La méthode est à la fois simple et très efficace. Les enquêteurs de l’AGP surveillent les réseaux, recoupent ces informations avec les IPs danoises, et lorsqu’ils constatent le partage de fichiers illégaux par leurs concitoyens, demandent à un juge d’ordonner au fournisseur d’accès de leur dévoiler l’identité de l’utilisateur.
Les éléments probants apportés devant le juge ne sont que de simples captures d’écran montrant, par exemple, la liste des fichiers partatés par l’utilisateur sous KaZaA.
Chacun des utilisateurs ainsi visé s’est vu facturé 16 euros par CD et environ 60 euros par long métrage. S’ils payent maintenant et suppriment ces contenus illicites, le montant est divisé par deux et ils échapperont à la sanction pénale. Ceux qui ne payent pas seront traduits devant un tribunal.
Tout ceci n’est pas sans poser quelques questions sur la légalité du procédé, et sur la réalité des menaces judiciaires qui pèsent sur ceux qui refuseraient de payer.
Quels risques en France ?
Nous ne prétendons pas faire ici une analyse parfaitement juste et éclairée de la légalité de ces procédures en France, mais il nous apparaît important d’y apporter notre point de vue.
En France nous n’avons pas de Anti-Pirat Gruppen, mais principalement deux services d’enquêtes spécialisés :
- Le SEFTI (Service d’Enquête des Fraudes aux Technologies de l’Information), créé en 1994, dépendant de la Police judiciaire de la Préfecture de Police de Paris, régulièrement saisi des faits de contrefaçons et de copies de MP3.

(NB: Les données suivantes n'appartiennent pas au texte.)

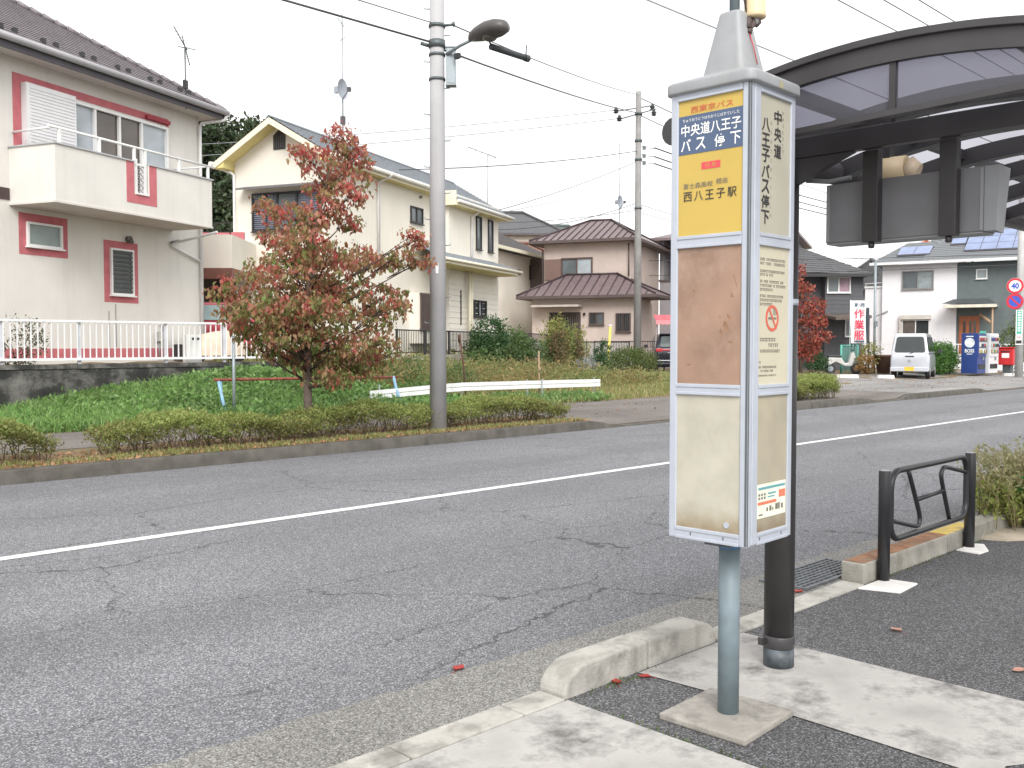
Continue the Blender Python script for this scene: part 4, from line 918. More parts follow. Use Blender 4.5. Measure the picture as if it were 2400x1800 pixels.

- La BCRCI (Brigade Centrale de Répression de la Criminalité Informatique), également créée en 1994, rattachée à la Direction Centrale de la Police Judiciaire, que l’on pourrait décrire comme le pendant provincial du SEFTI.
Ces deux services sont tenus de respecter la légalité des procédures, ce qu’ils ont réputation de faire.
A plusieurs reprises, la jurisprudence nous a démontré que les données contenues dans l’ordinateur d’un particulier étaient de nature privée, et étaient donc protégées en ce sens par l’article 9 du code civil (« Chacun a droit au respect de sa vie privée« ).
Les fichiers partagés sur un réseaux P2P ne sont généralement visibles que dans trois cas :
1. Si l’on télécharge un fichier chez l’utilisateur
2. Si l’utilisateur télécharge un fichier chez soi
3. Si l’utilisateur a été placé comme « ami » dans une liste de contacts (ou Buddy List)
Dans ces trois hypothèses, l’utilisateur qui partage et l’utilisateur qui consulte la liste des fichiers sont dans une relation de nature privée, qui interdit toute qualification de flagrant délit.
Dès lors, par son caractère de violation de la vie privée, le fait d’établir comme l’ont fait les services danois une liste des fichiers partagés par un utilisateur constituerait une perquisition. Les perquisitions en France, hors délit flagrant, sont protégées par des règles de procédures strictes parmis lesquelles la nécessité de l’obtention d’une commission rogatoire (sorte de mandat) délivrée par le juge d’instruction.
Ce n’est donc pas après l’établissement d’une liste de fichiers partagés que devrait être consulté un juge, mais avant, afin obtenir l’autorisation de procéder à une telle enquête. Ce qui peut apparaître là comme un détail est en réalité un point clé, puisque la commission rogatoire ne sera délivrée qu’en cas de doutes légitimes et sérieux, et dirigée non pas vers l’ensemble des utilisateurs d’un réseau mais vers une ou plusieurs personnes visées par une enquête.
Ainsi pour conclure, il nous paraît peu probable que des mesures similaires soient prises en France tant elles seraient glissantes pour les autorités judiciaires. De plus si cette analyse s’applique en droit danois (ce dont nous ne savons rien), elle pourrait expliquer le fait que la plainte soit suspendue au non paiement des « factures », puisqu’il y aurait de fortes chances pour que la procédure suivie par l’AGP soit annulée par le tribunal.